The author’s thoroughness has another drawback. As former director of the Royal Shakespeare Company and author of biographies of Paul Scofield, Ralph Richardson and Lawrence Olivier, O’Connor knows the world of the London theater from the inside. Most readers get no closer than occasional good seats in the balcony. Many in the parade of actors, writers and producers that O’Connor marshals for this pageant simply march by as names vaguely recalled from Playbills or old movies. Without an insider’s intimate knowledge of the personalities, most readers, I fear, will miss the significance of the revealing or gossipy detail these people are intended to add to the story.

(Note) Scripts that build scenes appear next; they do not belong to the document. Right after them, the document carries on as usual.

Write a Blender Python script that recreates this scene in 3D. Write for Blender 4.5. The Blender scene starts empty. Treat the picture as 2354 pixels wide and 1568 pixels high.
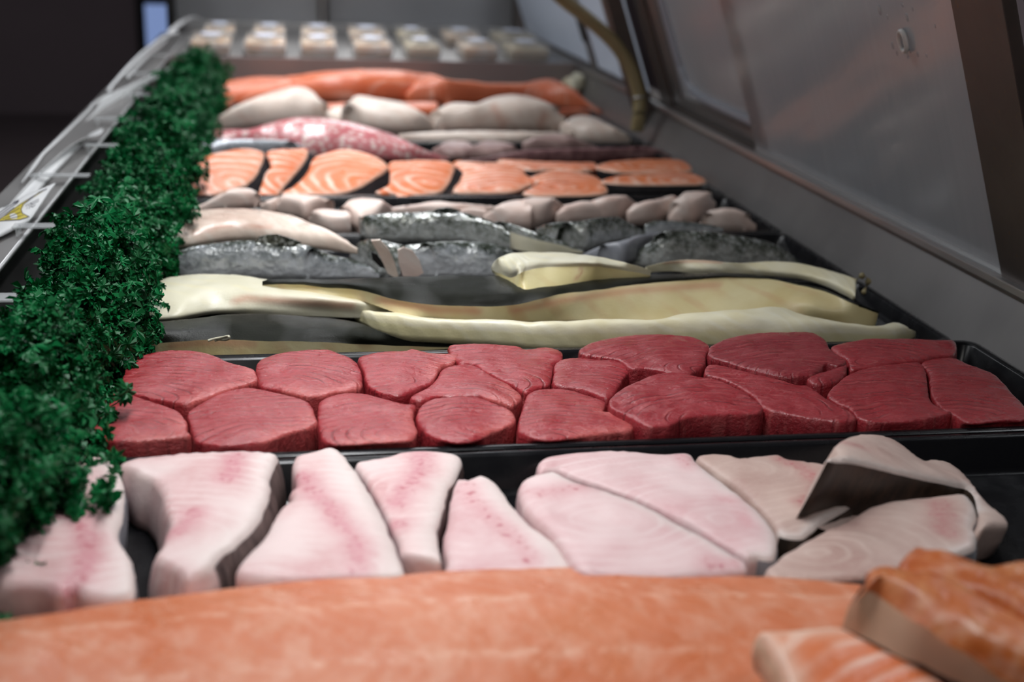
import bpy, bmesh, math, random
import numpy as np
from mathutils import Vector, Matrix, noise as mnoise
from mathutils.geometry import delaunay_2d_cdt

random.seed(7)
RNG = np.random.default_rng(7)
sc = bpy.context.scene
COL = sc.collection

# ------------------------------------------------------------------ camera
# world: X to the right across the counter, Y along the counter away from the camera, Z up, deck (tray floor) at Z = 0
F_PX, CX, CY, CAM_H = 2850.0, 1177.0, 784.0, 0.42
AX_R = np.array([0.98434176, -0.01991092, 0.17514237])     # world X in camera coordinates (right, down, forward)
AX_D = np.array([-0.17217732, -0.32148478, 0.9311297])     # world Y
AX_U = np.array([0.03776596, -0.94670539, -0.3198791])     # world Z
cam_data = bpy.data.cameras.new('camera')
cam_data.sensor_width = 36.0
cam_data.lens = F_PX / 2354.0 * 36.0
cam_data.clip_start = 0.02
cam_data.dof.use_dof = True
cam_data.dof.focus_distance = 1.13
cam_data.dof.aperture_fstop = 4.0
cam = bpy.data.objects.new('camera', cam_data)
COL.objects.link(cam)
right = Vector((AX_R[0], AX_D[0], AX_U[0]))
down = Vector((AX_R[1], AX_D[1], AX_U[1]))
fwd = Vector((AX_R[2], AX_D[2], AX_U[2]))
rot = Matrix((right, -down, -fwd)).transposed()
cam.matrix_world = Matrix.Translation((0, 0, CAM_H)) @ rot.to_4x4()
sc.camera = cam

# ------------------------------------------------------------------ world, light, exposure
sc.view_settings.view_transform = 'Standard'
sc.view_settings.look = 'None'
sc.view_settings.gamma = 1.0
sc.view_settings.use_curve_mapping = False
sc.view_settings.exposure = 0.0
sc.cycles.use_denoising = True
sc.cycles.use_adaptive_sampling = True
sc.cycles.adaptive_threshold = 0.1
sc.cycles.max_bounces = 4
sc.cycles.diffuse_bounces = 2
sc.cycles.glossy_bounces = 2
sc.cycles.transparent_max_bounces = 8
world = bpy.data.worlds.new('world')
sc.world = world
world.use_nodes = True
world.node_tree.nodes['Background'].inputs[0].default_value = (0.80, 0.85, 1.0, 1)
world.node_tree.nodes['Background'].inputs[1].default_value = 0.055

def area_light(name, loc, target, sx, sy, power, color, spread=180):
    l = bpy.data.lights.new(name, 'AREA')
    l.shape = 'RECTANGLE'; l.size = sx; l.size_y = sy; l.energy = power; l.color = color
    l.spread = math.radians(spread)
    o = bpy.data.objects.new(name, l); COL.objects.link(o)
    o.location = loc
    dv = (Vector(target) - Vector(loc)).normalized()
    z = -dv
    y = Vector((0, 1, 0)); x = y.cross(z).normalized(); y = z.cross(x)
    o.matrix_world = Matrix.Translation(loc) @ Matrix((x, y, z)).transposed().to_4x4()
    return o

# fluorescent lamp of the display case, running along its customer side, and the shop's own ceiling lamps
area_light('case_lamp_light', (0.02, 2.14, 0.82), (0.06, 2.14, 0.0), 0.05, 3.16, 9.4, (0.97, 0.98, 1.0), 86)
# two rows of ceiling panels further down the shop: they glance off everything wet
area_light('far_ceiling_lamp_light', (0.75, 7.0, 2.45), (0.6, 4.5, 0.0), 0.9, 2.2, 22.0, (0.95, 0.97, 1.0), 150)
area_light('ceiling_lamp_light', (-1.3, 3.2, 2.4), (0.1, 1.8, 0.0), 0.5, 1.4, 17.0, (0.93, 0.96, 1.0), 150)
area_light('front_fill_light', (-0.4, -1.6, 2.45), (0.2, 0.8, 0.0), 0.6, 1.2, 9.0, (1.0, 0.97, 0.92), 150)  # added unseen fill behind the camera, brightens faces turned towards it
area_light('staff_lamp_light', (1.9, 2.2, 1.7), (0.75, 2.2, 0.3), 0.4, 2.4, 19.0, (0.92, 0.96, 1.0), 140)

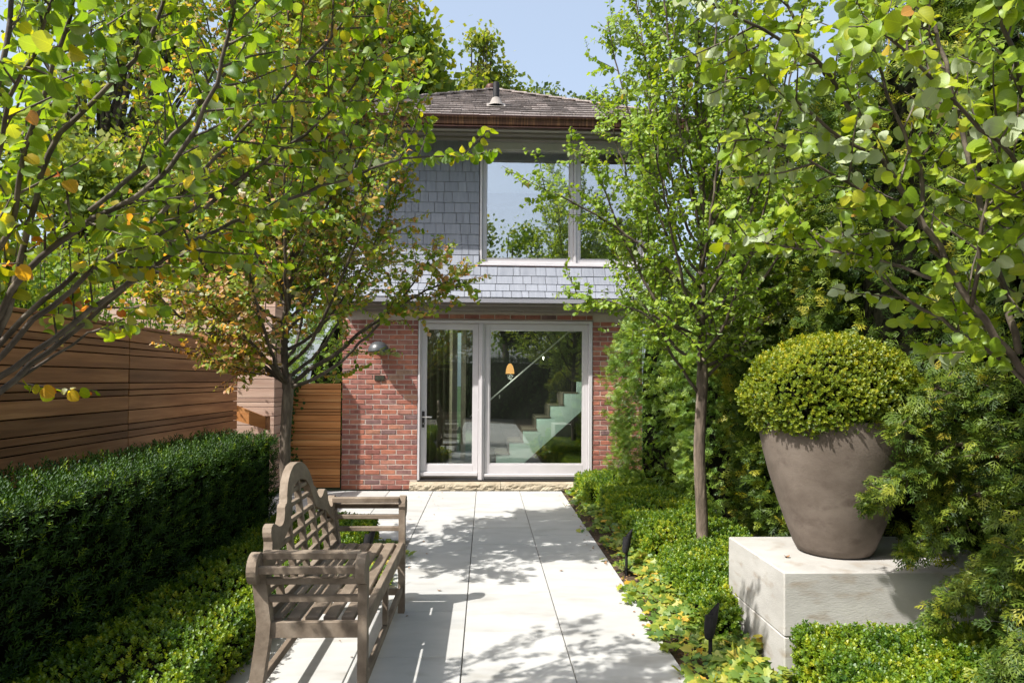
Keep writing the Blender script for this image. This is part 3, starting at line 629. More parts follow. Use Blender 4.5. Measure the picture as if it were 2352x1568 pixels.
# ------------------------------------------------------------------ timber fence, screen, gate
PAT = [.105, .047, .05, .107, .108, .048, .044, .112, .107, .048, .052, .105, .108, .05, .05, .108, .11, .05, .05, .11, .11]
fence = thing('board_fence', 'long brown horizontal board fence in shade behind the tall hedge', 'fence', (-3.0, 5.8, 0))
for (a, b) in ((-1.7, .82), (.825, 3.325), (3.33, 5.865), (5.87, 8.38)):
    z = 1.905; i = 0
    while z > .12:
        h_ = PAT[i % len(PAT)] * rng.uniform(.985, 1.015)
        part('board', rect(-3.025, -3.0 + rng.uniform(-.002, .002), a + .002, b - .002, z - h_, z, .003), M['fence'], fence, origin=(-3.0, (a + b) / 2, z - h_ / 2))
        z -= h_ + .008; i += 1
    part('cap_board', rect(-3.06, -2.992, a + .001, b - .001, 1.913, 1.938, .003), M['fence'], fence, origin=(-3.0, (a + b) / 2, 1.92))
    part('added_gap_blocker', rect(-3.060, -3.045, a + .004, b - .004, .1, 1.90, .002), M['core'], fence, origin=(-3.05, (a + b) / 2, 1))  # dark sheet added behind the boards to keep light out of the gaps
    for y_ in (a + .06, (a + b) / 2, b - .06): part('fence_post', rect(-3.13, -3.062, y_ - .04, y_ + .04, -.05, 1.91, .003), M['fence'], fence, origin=(-3.07, y_, 0))
screen = thing('slatted_screen_wall', 'tall pale cedar slatted wall standing in sun beyond the fence end', 'wall', (-3.8, 8.72, 0))
part('wall_core', rect(-5.2, -2.69, 8.745, 9.25, 0, 2.47, .002), M['core'], screen)
z = 2.50; i = 3
while z > .1:
    h_ = PAT[i % len(PAT)]
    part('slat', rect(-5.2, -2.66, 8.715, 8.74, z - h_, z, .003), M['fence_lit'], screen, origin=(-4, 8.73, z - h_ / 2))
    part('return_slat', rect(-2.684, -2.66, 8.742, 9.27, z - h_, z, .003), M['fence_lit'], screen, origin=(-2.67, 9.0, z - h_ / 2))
    z -= h_ + .007; i += 1
hb = thing('slanted_board', 'orange brown board sloping down between the fence end and the pale slatted wall', 'board', (-2.9, 8.5, 1.0))
part('board', prism([(-3.13, 1.19), (-2.70, 1.02), (-2.70, .87), (-3.13, 1.00)], 'y', 8.50, 8.54), M['gate'], hb)
part('end_block', rect(-2.698, -2.672, 8.49, 8.60, .86, 1.03, .002), M['fence'], hb)
gate = thing('wooden_gate', 'low orange cedar gate of horizontal boards left of the brick wall', 'gate', (-2.3, 9.31, 0))
for (a, b) in ((-2.675, -1.955), (-2.76, -2.68)):
    z = 1.43; i = 0
    while z > .03:
        h_ = min([.075, .038, .03, .085, .085, .035, .03, .08, .085, .03, .03, .075, .08, .035][i % 14], z - .015)
        part('board', rect(a, b, 9.30, 9.322, z - h_, z, .003), M['gate'], gate, origin=((a + b) / 2, 9.31, z - h_ / 2))
        z -= h_ + .007; i += 1
part('gate_gap_shade', rect(-2.76, -1.955, 9.324, 9.35, .02, 1.42, .002), M['core'], gate)  # near-black sheet standing in for the shade between the gate boards

# ------------------------------------------------------------------ the bench
BY, B0x, B1x = 3.75, -.98, -.53
YN, YF = 3.05, 4.45
bench = thing('garden_bench', 'weathered wooden bench with arched lattice back beside the path', 'bench', (-.76, BY, 0))
hp = [(0, 1.045), (.08, 1.038), (.15, 1.012), (.21, .970), (.25, .920), (.268, .875), (.31, .868), (.322, .835), (.345, .805), (.38, .787), (.43, .790), (.47, .808), (.51, .822), (.545, .812), (.565, .780), (.556, .745), (.575, .712), (.61, .690), (.645, .692), (.675, .715), (.705, .720)]
ip = [(.705, .60), (.64, .60), (.56, .64), (.47, .70), (.40, .715), (.33, .735), (.26, .76), (.225, .82), (.18, .89), (.12, .935), (0, .955)]
lean = lambda z: -.955 - max(0, z - .45) * .135            # the back leans away from the seat
def backpiece(poly, t0, t1):
    V = []; n = len(poly)
    for t in (t0, t1):
        for (u, z) in poly: V.append((lean(z) + t, BY + u, z))
    F = [[i, (i + 1) % n, n + (i + 1) % n, n + i] for i in range(n)]
    return V, F, n
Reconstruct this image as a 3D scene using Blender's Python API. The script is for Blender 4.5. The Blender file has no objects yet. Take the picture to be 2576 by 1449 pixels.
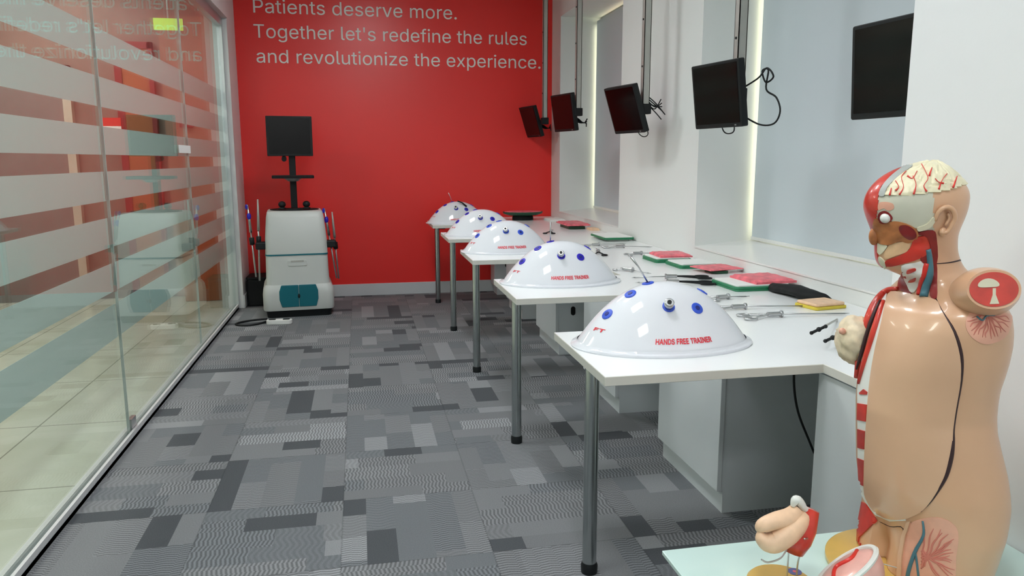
import bpy, bmesh, math, random
from math import sin, cos, pi, radians
from mathutils import Vector, Matrix, noise
random.seed(7)
scene = bpy.context.scene
C = scene.collection
V = Vector

# ------------------------------------------------------------------ camera
cam_d = bpy.data.cameras.new('camera')
cam = bpy.data.objects.new('camera', cam_d)
C.objects.link(cam)
scene.camera = cam
YAW, PITCH, ROLL, FPX = 0.1968, 0.1676, 0.0018, 1912.8
cam_d.sensor_width = 36.0
cam_d.lens = FPX / 2576 * 36.0
cam_d.clip_start = 0.05
_f = V((sin(YAW) * cos(PITCH), cos(YAW) * cos(PITCH), -sin(PITCH)))
_r0 = V((cos(YAW), -sin(YAW), 0))
_d0 = _f.cross(_r0)
_r = cos(ROLL) * _r0 + sin(ROLL) * _d0
_d = -sin(ROLL) * _r0 + cos(ROLL) * _d0
cam.matrix_world = Matrix(((_r.x, -_d.x, -_f.x, 0), (_r.y, -_d.y, -_f.y, 0), (_r.z, -_d.z, -_f.z, 1.3014), (0, 0, 0, 1)))

# ------------------------------------------------------------------ world (daylight outside the windows) and exposure
world = bpy.data.worlds.new('daylight')
scene.world = world
world.use_nodes = True
world.node_tree.nodes['Background'].inputs[0].default_value = (1.0, 0.92, 0.66, 1)
world.node_tree.nodes['Background'].inputs[1].default_value = 4.6
scene.view_settings.view_transform = 'Standard'
scene.view_settings.look = 'None'
scene.view_settings.exposure = 0.0
scene.view_settings.gamma = 1.0
scene.view_settings.use_curve_mapping = False
scene.cycles.use_denoising = True
scene.cycles.max_bounces = 8
scene.cycles.transparent_max_bounces = 16
scene.cycles.sample_clamp_indirect = 6.0
scene.cycles.caustics_reflective = False
scene.cycles.caustics_refractive = False

# room sizes (metres)
XG, XR, YW, CEIL, YB = -1.098, 1.88, 7.42, 2.95, -1.6
XP = 2.22            # plane of the blinds inside the window recesses
WIN = ((5.384, 7.10), (2.35, 4.06))
WZ0, WZ1 = 0.845, 2.60
DESK_Y = (1.835, 2.986, 4.208, 5.388, 6.566)
DZ = 0.74

# ------------------------------------------------------------------ materials
def nodes(m):
    m.use_nodes = True
    return m.node_tree.nodes, m.node_tree.links

def mat(name, col, rough=0.5, metal=0.0, coat=0.0, spec=0.5, emit=None, es=1.0, bump=0.0, bscale=60.0, vary=0.0, vscale=6.0, ior=None, sss=0.0):
    m = bpy.data.materials.new(name)
    N, L = nodes(m)
    b = N['Principled BSDF']
    b.inputs['Base Color'].default_value = (*col, 1)
    b.inputs['Roughness'].default_value = rough
    b.inputs['Metallic'].default_value = metal
    b.inputs['Coat Weight'].default_value = coat
    b.inputs['Specular IOR Level'].default_value = spec
    if sss:
        b.inputs['Subsurface Weight'].default_value = sss
        b.inputs['Subsurface Scale'].default_value = 0.01
    if emit:
        b.inputs['Emission Color'].default_value = (*emit, 1)
        b.inputs['Emission Strength'].default_value = es
    if vary or bump:
        tc = N.new('ShaderNodeTexCoord')
    if vary:
        n = N.new('ShaderNodeTexNoise'); n.inputs['Scale'].default_value = vscale; n.inputs['Detail'].default_value = 4
        L.new(tc.outputs['Object'], n.inputs['Vector'])
        r = N.new('ShaderNodeMapRange')
        r.inputs['From Min'].default_value = 0.3; r.inputs['From Max'].default_value = 0.7
        r.inputs['To Min'].default_value = 1 - vary; r.inputs['To Max'].default_value = 1 + vary
        L.new(n.outputs['Fac'], r.inputs['Value'])
        x = N.new('ShaderNodeVectorMath'); x.operation = 'SCALE'
        x.inputs[0].default_value = col
        L.new(r.outputs[0], x.inputs['Scale'])
        L.new(x.outputs[0], b.inputs['Base Color'])
    if bump:
        n = N.new('ShaderNodeTexNoise'); n.inputs['Scale'].default_value = bscale; n.inputs['Detail'].default_value = 3
        L.new(tc.outputs['Object'], n.inputs['Vector'])
        u = N.new('ShaderNodeBump'); u.inputs['Strength'].default_value = bump; u.inputs['Distance'].default_value = 0.01
        L.new(n.outputs['Fac'], u.inputs['Height'])
        L.new(u.outputs[0], b.inputs['Normal'])
    return m

def math_node(N, L, op, a, b=None, c=None, clamp=False):
    n = N.new('ShaderNodeMath'); n.operation = op; n.use_clamp = clamp
    for i, v in enumerate((a, b, c)):
        if v is None: continue
        if isinstance(v, (int, float)): n.inputs[i].default_value = v
        else: L.new(v, n.inputs[i])
    return n.outputs[0]

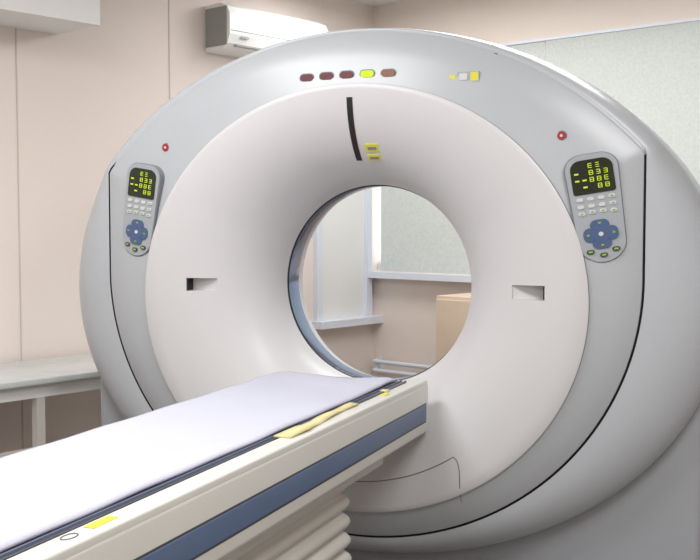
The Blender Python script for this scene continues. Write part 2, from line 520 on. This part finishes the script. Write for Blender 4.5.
rbox('head',0.0,0.035,a0-.05,a1+.05,b1,b1+.05,M['frame'],w2)
rbox('sill',0.0,0.09,0.0,a1+.07,b0-.045,b0,M['frame'],w2)
rbox('baseboard_back',0.0,TL,0.0,0.02,0,0.09,M['wood'])
rbox('baseboard_left',0.0,0.02,0.02,SL,0,0.09,M['wood'])
rbox('trim_1',0.0,0.003,1.70,1.707,0,H,M['seamw'])
rbox('trim_2',0.0,0.003,2.62,2.626,0,H,M['seamw'])
tube('pipe',[(0.05,-0.05,0.36),(4.0,-0.05,0.36)],0.014,M['frame'],wb)
tube('pipe_b',[(0.05,-0.05,0.30),(4.0,-0.05,0.30)],0.014,M['frame'],wb)
for q in (0.06,1.2,2.6,3.9): rbox('bracket',q,q+.02,0.0,0.05,0.28,0.38,M['frame'],wb)
cb=empty('low_cabinet',K,ROT)
CT=0.90
rbox('carcass',CT,CT+.88,0.12,0.50,0.06,0.86,M['wood'],cb,bevel=0.004)
rbox('plinth',CT+.02,CT+.86,0.14,0.47,0,0.06,M['dark'],cb)
for q in (CT+.01,CT+.445): rbox('door',q,q+.425,0.50,0.515,0.09,0.84,M['wood'],cb,bevel=0.003)
for q in (CT+.41,CT+.46): rbox('handle',q,q+.012,0.515,0.535,0.45,0.57,M['dark'],cb)

rbox('ceiling_bulkhead',0.0,0.36,2.40,SL,2.2,H,M['white'])
ac=empty('air_conditioner',K,ROT)
s0,s1=0.66,1.45
prof=[(0.003,2.48),(0.13,2.485),(0.185,2.46),(0.205,2.42),(0.205,2.31),(0.185,2.26),(0.14,2.235),(0.003,2.225)]
vs=[];fs=[]
for s in (s0,s1):
    for p in prof: vs.append((p[0],-s,p[1]))
n=len(prof)
for i in range(n): fs.append((i,(i+1)%n,n+(i+1)%n,n+i))
fs.append(tuple(range(n))); fs.append(tuple(range(n,2*n)))
polymesh('ac_body',vs,fs,M['ac'],ac)
rbox('front_gap',0.2035,0.2065,s0+.01,s1-.01,2.325,2.330,M['acg'],ac)
rbox('louver',0.150,0.196,s0+.06,s1-.06,2.248,2.256,M['acg'],ac)
rbox('end_cap_shade',0.01,0.18,s1,s1+.004,2.25,2.46,M['acg'],ac)  # grey paints shade onto the near end of the white unit
rbox('ac_logo',0.205,0.2075,s1-.14,s1-.08,2.29,2.302,M['acg'],ac)
rbox('pipe_cover',0.003,0.06,0.30,s0,2.24,2.31,M['white'],ac)

dk=empty('side_desk',K,ROT)
rbox('desk_top',0.03,0.60,2.02,4.2,0.590,0.620,M['desk'],dk,bevel=0.006)
rbox('apron',0.06,0.56,2.06,4.15,0.53,0.590,M['white'],dk)
for tt in (0.06,0.52):
    for ss in (2.06,2.85,4.08): rbox('leg',tt,tt+.04,ss,ss+.04,0,0.53,M['deskleg'],dk)
rbox('stretcher',0.52,0.56,2.1,4.1,0.28,0.31,M['deskleg'],dk)

for (t,s,e) in ((1.9,4.0,44),(4.2,3.6,42),(3.0,6.4,46),(2.3,1.3,26),(0.95,0.95,16),(5.2,6.2,26)):  # weakest entry is an added, unseen lamp brightening the room behind the gantry
    L=empty('luminaire_and_fill',K,ROT)
    rbox('housing',t-.62,t+.62,s-.16,s+.16,H-.05,H-.001,M['white'],L)
    rbox('diffuser',t-.60,t+.60,s-.14,s+.14,H-.054,H-.049,M['light'],L)
    ld=bpy.data.lights.new('tube_and_fill_light','AREA'); ld.shape='RECTANGLE'; ld.size=1.2; ld.size_y=0.5; ld.energy=e; ld.color=(0.985,0.982,0.985)
    lo=bpy.data.objects.new('tube_and_fill_light',ld); lo.location=(t,-s,H-.07); link(lo,L)

w=bpy.data.worlds.new('daylight'); sc.world=w; w.use_nodes=True
bg=w.node_tree.nodes['Background']; bg.inputs['Color'].default_value=(0.92,0.96,1,1); bg.inputs['Strength'].default_value=2.0

cam=bpy.data.cameras.new('camera'); co=bpy.data.objects.new('camera',cam); sc.collection.objects.link(co)
cam.sensor_width=36; cam.lens=36*1050/700; cam.clip_start=0.05
co.location=(1.346,-3.40,1.283)
co.rotation_euler=(math.radians(90-3.17),0,math.radians(21.5))
sc.camera=co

At the end of “Citizen Kane,” after listening to five versions of the life of George Foster Kane, the reporter wonders how one ever knows a man. The filmmaker Orson Welles was on to something. For statesmen, saints and philosophers, the search for the real person underneath the public persona is worth the effort. It can be an illumination. An actor is different. His art consists in hiding his identity, and Guinness was a chameleon. Guinness wrote copiously about himself, but autobiographers are amateur historians at best, and at worst manipulative liars. O’Connor was right to mistrust his subject’s own accounts of his life.

How then does one ever know Alec Guinness? Which Alec Guinness? The plain, balding man with jug ears sitting for a Noakes portrait in an ill-fitting business suit, unsure of his sexual identity and his motives for becoming a Catholic, strikes me as far less interesting than the towering artist up there on the screen. I would prefer to know Alec Guinness by studying Col. Jock Sinclair in “Tunes of Glory.” At the last, Alec Guinness is not his neuroses but his art.